I don’t understand why Scott Westerfeld and whoever did the editing decided that name dropping modern day countries at the end of the novel was smart but making it a surprise until that point was a good idea. Because at the end of the novel it’s no longer some mysterious city somewhere in the world that readers reading the series would assume is the same city or at least somewhere else in America since it’s an Americentric series. But then at the end of the novel because Tally is there and can not understand the language and some of Aya’s group can’t understand English, yet miraculously suddenly everyone can understand one another, we know that it’s Japan and then suddenly they’re in Singapore and even though one of Singapore’s main language’s is English they suddenly are struggling to communicate again.

Really I found “Extras” frustrating. On the one hand I get what is trying to be said, they even flat out say it.

“If you see everything through hovercams and feed stories, you wind up blind to what’s right in front of you.”

Which I suppose at the start of the social media boom, (the book came out in 2007, Facebook opened for everyone over the age of 13 in 2006, Twitter had also really started in 2006) it was a gentle warning about the possible future. But at this point in 2020 people getting grumpy that other people are always on their phone or always on social media without any actual solutions or constructiveness to their criticisms is just a bit annoying.

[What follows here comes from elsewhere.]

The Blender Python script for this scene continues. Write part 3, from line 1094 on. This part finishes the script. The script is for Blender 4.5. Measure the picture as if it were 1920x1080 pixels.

And I think because of how jarring and nonsensical I found part of Extras when I found out that in 2018 Scott Westerfeld decided to return to the world of Uglies with a new series it’s made me a little nervous. Reading the synopsis it does feel like it is its own thing within just the same world, which I think is what Extras was suppose to be, and that might make it better. But having just come off of a huge disappointment that was Extras I’m going to need awhile before I pick up the new series. I’m hoping I’m wrong but I really feel like Uglies was really good and everything has just been slowly sliding down hill since.

Have you read a series where they’ve suddenly swapped countries or settings without explaining it? Did it throw you and ruin the book or did it not bother you?